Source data

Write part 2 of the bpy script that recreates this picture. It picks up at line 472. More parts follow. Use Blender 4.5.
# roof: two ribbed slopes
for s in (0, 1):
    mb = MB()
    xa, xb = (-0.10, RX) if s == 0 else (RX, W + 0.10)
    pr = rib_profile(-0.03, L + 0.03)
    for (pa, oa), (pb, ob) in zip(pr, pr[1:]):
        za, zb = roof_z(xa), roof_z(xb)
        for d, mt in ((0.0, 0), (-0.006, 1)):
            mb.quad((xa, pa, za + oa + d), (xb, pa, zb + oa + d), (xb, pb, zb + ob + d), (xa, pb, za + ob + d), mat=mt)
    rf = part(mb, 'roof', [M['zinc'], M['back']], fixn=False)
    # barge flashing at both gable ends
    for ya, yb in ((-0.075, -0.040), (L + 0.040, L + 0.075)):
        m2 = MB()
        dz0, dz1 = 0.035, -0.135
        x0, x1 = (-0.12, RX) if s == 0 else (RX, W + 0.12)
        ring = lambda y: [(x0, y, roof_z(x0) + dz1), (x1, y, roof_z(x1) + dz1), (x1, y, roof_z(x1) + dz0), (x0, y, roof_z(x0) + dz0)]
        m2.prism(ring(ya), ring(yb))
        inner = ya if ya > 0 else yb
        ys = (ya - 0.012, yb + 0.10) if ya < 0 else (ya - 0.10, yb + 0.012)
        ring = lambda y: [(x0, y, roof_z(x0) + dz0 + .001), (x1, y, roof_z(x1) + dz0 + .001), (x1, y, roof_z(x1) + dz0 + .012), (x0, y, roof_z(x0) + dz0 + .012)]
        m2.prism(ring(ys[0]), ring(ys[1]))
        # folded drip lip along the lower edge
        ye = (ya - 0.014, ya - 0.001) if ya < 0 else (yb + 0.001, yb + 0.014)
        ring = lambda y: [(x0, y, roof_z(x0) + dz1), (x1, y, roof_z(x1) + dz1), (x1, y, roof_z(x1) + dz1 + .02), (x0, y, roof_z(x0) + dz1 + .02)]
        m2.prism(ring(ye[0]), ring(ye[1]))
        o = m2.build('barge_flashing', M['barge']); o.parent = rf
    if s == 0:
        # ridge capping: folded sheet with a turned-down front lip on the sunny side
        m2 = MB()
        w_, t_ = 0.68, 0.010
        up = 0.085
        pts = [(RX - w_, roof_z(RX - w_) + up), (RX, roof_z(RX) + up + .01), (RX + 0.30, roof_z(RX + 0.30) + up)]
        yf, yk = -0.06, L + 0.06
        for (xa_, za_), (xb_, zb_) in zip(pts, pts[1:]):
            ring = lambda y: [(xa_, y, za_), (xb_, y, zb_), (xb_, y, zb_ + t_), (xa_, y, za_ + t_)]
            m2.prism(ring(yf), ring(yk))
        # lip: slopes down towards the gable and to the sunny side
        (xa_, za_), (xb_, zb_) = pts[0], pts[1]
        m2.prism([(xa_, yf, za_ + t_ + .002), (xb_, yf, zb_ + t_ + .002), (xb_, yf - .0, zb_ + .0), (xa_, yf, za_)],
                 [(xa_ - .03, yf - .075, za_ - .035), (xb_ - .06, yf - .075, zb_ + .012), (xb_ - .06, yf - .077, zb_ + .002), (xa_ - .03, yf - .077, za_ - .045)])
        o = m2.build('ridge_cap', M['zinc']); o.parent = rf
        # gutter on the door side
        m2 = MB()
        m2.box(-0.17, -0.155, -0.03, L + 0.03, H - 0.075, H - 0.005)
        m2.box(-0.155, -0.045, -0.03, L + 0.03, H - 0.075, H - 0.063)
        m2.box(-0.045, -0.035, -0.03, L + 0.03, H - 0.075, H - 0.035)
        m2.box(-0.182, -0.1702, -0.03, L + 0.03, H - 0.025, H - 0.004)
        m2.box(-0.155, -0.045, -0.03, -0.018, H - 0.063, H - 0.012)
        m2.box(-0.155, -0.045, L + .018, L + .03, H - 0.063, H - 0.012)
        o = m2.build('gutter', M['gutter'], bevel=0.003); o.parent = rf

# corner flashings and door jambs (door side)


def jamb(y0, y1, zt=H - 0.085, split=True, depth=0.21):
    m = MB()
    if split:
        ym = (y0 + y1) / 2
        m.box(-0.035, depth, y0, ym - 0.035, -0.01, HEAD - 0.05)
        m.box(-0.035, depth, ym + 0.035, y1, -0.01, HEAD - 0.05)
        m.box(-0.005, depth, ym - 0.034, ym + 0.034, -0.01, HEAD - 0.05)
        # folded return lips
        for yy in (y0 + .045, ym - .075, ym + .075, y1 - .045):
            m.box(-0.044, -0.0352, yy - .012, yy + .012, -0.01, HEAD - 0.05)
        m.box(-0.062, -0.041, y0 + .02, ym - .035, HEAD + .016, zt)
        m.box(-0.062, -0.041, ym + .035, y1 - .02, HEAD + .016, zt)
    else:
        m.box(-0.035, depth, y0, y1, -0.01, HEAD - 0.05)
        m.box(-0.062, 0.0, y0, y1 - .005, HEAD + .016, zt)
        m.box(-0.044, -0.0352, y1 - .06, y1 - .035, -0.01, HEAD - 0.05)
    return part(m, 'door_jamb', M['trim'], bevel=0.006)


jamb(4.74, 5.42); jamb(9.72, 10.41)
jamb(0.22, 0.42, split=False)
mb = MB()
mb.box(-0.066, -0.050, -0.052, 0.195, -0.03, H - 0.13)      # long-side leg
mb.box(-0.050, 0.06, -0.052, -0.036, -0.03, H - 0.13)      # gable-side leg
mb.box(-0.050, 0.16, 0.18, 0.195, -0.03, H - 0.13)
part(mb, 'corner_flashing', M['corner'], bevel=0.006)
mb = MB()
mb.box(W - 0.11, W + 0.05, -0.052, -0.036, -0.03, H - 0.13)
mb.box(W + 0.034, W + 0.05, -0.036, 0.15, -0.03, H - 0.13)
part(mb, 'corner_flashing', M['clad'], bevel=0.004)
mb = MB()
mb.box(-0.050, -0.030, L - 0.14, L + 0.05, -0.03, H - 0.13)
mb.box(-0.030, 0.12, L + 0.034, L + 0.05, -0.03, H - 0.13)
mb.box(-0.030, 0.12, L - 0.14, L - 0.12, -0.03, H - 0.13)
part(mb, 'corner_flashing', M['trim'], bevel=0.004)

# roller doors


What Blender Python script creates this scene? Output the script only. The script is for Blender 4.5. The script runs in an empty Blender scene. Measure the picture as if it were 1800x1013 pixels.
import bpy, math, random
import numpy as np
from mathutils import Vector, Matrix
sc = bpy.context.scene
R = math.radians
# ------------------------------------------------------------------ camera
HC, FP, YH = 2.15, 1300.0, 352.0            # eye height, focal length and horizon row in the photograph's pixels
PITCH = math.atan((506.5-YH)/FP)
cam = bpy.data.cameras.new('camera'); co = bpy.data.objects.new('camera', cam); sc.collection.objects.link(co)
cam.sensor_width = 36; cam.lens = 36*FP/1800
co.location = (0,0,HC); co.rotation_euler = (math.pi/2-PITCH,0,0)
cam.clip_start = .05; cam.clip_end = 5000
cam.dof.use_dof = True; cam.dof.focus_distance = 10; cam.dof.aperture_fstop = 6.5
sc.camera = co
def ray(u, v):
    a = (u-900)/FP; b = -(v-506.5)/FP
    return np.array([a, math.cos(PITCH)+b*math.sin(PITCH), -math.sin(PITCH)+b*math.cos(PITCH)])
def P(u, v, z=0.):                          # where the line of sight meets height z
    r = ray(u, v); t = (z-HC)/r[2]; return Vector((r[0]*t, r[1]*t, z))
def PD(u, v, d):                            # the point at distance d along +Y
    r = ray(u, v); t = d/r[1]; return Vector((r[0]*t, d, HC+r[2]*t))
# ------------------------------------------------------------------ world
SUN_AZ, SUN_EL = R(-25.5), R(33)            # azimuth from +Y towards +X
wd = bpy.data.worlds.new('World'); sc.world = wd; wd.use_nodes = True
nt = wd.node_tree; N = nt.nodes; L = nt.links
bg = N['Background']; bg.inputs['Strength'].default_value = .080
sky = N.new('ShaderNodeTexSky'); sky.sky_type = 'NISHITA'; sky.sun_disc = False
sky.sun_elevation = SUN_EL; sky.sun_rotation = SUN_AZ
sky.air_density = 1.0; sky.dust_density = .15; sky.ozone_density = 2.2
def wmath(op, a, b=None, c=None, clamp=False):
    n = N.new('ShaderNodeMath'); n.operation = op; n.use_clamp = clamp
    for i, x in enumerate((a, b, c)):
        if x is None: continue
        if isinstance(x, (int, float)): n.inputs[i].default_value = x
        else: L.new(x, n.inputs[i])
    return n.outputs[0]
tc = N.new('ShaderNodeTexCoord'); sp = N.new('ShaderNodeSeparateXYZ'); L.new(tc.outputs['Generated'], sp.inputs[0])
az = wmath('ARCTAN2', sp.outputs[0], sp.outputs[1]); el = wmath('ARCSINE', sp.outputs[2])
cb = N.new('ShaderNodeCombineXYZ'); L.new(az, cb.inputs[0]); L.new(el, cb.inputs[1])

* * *

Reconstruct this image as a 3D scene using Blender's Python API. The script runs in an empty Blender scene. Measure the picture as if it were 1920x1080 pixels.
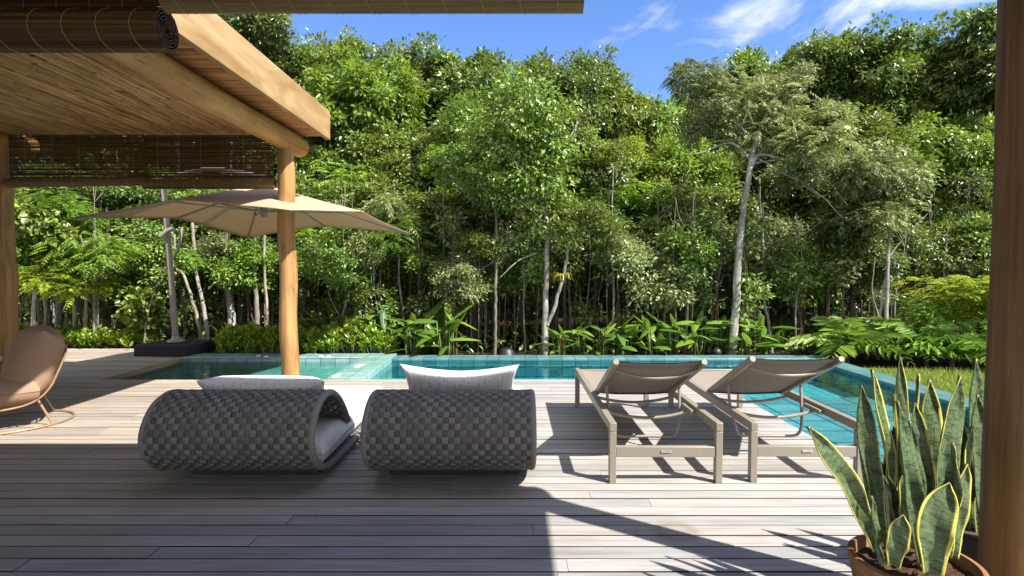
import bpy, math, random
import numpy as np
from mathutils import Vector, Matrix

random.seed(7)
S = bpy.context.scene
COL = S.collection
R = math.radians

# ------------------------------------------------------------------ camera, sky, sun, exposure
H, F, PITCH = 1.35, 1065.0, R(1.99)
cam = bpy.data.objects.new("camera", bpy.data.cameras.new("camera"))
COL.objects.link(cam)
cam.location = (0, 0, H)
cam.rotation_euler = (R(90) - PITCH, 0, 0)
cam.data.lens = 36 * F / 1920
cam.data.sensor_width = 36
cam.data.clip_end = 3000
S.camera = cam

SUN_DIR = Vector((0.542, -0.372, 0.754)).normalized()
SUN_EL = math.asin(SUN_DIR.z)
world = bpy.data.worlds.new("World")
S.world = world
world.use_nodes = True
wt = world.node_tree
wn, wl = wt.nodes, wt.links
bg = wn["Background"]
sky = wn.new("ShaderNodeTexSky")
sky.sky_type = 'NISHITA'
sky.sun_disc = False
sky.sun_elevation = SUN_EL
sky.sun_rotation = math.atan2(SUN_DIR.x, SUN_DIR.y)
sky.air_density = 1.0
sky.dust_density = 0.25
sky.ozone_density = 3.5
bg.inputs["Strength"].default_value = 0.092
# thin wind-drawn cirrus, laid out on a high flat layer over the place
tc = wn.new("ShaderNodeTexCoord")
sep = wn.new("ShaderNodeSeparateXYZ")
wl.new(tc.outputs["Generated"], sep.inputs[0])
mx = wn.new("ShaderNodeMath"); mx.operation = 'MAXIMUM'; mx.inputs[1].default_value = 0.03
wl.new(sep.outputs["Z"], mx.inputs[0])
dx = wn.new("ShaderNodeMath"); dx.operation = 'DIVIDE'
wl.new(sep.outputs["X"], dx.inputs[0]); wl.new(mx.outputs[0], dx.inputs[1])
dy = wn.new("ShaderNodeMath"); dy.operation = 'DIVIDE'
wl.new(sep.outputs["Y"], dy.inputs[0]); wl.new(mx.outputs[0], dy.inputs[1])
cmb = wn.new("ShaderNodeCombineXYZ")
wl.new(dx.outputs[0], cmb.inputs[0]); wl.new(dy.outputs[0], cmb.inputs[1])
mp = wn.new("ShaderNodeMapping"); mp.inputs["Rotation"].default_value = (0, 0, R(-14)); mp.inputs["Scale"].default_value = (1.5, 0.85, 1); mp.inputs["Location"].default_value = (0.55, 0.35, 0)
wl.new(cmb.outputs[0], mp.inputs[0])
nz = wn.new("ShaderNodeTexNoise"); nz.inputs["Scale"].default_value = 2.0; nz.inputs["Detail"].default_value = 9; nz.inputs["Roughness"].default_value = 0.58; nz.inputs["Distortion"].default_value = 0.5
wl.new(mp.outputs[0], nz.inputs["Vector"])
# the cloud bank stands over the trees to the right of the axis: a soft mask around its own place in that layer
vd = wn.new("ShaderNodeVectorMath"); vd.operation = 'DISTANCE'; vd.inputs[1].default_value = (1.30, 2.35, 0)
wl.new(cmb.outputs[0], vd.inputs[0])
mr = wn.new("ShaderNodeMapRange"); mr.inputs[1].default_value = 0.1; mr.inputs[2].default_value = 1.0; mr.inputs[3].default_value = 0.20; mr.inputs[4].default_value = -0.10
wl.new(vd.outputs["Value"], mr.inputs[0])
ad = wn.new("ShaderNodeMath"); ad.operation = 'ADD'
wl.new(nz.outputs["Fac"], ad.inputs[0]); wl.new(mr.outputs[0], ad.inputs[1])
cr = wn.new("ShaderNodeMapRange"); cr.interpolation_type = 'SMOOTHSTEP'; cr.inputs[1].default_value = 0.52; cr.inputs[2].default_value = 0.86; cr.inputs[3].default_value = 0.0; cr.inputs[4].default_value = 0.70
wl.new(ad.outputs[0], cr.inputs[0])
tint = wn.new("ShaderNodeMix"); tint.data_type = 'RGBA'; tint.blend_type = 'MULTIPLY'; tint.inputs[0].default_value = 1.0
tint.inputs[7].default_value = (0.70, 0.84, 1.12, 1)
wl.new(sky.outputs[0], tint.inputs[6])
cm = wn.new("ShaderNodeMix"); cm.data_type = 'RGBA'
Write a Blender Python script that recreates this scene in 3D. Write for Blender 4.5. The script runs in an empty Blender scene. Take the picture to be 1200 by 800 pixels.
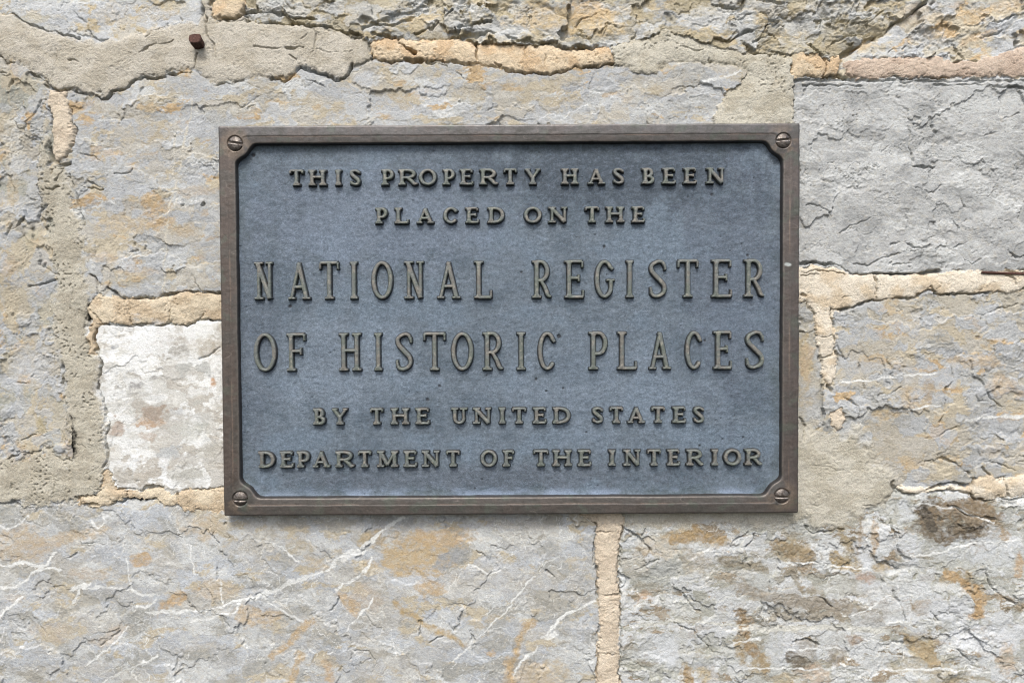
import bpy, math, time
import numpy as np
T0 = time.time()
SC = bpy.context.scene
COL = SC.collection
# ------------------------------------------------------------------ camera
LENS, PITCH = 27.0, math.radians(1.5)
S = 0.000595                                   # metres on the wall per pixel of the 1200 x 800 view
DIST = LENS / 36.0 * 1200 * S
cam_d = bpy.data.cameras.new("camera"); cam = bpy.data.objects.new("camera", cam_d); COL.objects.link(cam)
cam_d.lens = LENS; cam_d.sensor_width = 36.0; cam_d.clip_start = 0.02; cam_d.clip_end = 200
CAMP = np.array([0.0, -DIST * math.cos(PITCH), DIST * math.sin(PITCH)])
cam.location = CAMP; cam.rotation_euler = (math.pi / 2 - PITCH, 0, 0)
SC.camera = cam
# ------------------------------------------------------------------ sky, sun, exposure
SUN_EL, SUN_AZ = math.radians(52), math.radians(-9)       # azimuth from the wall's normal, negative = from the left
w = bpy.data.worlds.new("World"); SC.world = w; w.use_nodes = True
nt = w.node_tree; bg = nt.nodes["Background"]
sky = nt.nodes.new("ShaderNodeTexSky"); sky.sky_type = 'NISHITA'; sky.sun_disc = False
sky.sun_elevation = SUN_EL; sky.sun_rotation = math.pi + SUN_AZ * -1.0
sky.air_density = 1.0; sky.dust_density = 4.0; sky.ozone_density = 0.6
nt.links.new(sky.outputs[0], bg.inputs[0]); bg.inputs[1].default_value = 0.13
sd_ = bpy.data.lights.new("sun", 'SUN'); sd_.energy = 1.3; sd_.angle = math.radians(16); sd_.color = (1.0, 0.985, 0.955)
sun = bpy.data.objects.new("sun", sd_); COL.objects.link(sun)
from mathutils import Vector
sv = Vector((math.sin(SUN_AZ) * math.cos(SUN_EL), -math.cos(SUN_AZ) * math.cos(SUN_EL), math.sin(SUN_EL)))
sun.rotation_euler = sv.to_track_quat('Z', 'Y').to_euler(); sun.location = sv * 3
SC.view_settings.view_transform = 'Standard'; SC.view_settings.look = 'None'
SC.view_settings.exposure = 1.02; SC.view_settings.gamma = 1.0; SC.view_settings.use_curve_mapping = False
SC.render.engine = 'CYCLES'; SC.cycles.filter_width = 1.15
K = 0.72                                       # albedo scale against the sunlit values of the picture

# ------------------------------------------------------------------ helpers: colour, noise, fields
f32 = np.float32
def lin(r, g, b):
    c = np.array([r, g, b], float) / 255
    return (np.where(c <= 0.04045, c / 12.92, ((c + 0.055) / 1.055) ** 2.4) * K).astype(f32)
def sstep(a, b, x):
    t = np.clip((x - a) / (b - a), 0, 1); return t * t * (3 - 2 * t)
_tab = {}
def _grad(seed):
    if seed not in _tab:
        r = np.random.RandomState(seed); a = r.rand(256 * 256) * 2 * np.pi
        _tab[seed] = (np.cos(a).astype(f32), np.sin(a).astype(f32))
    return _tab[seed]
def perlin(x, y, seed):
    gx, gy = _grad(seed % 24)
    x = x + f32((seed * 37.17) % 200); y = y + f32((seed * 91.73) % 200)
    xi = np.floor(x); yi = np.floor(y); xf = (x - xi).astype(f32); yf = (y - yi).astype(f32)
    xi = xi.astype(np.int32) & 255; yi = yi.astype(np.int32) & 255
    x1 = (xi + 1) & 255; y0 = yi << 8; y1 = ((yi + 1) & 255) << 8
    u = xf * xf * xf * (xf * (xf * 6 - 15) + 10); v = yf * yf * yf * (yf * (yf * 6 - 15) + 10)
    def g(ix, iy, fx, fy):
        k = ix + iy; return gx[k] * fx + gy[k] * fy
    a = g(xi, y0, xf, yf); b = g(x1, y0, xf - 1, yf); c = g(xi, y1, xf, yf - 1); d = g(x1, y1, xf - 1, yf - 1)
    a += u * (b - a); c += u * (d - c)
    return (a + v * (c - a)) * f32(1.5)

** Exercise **
The first line to give again is the one with "Reconstruct this image", and the last is the one with "S.camera = cam". Repeat them and everything between exactly, minus the pictures.

** Answer to the task **
Reconstruct this image as a 3D scene using Blender's Python API. The script runs in an empty Blender scene. Measure the picture as if it were 1920x1080 pixels.
import bpy, math, random
import numpy as np
from mathutils import Vector, Matrix

random.seed(7)
S = bpy.context.scene
COL = S.collection
R = math.radians

# ------------------------------------------------------------------ camera, sky, sun, exposure
H, F, PITCH = 1.35, 1065.0, R(1.99)
cam = bpy.data.objects.new("camera", bpy.data.cameras.new("camera"))
COL.objects.link(cam)
cam.location = (0, 0, H)
cam.rotation_euler = (R(90) - PITCH, 0, 0)
cam.data.lens = 36 * F / 1920
cam.data.sensor_width = 36
cam.data.clip_end = 3000
S.camera = cam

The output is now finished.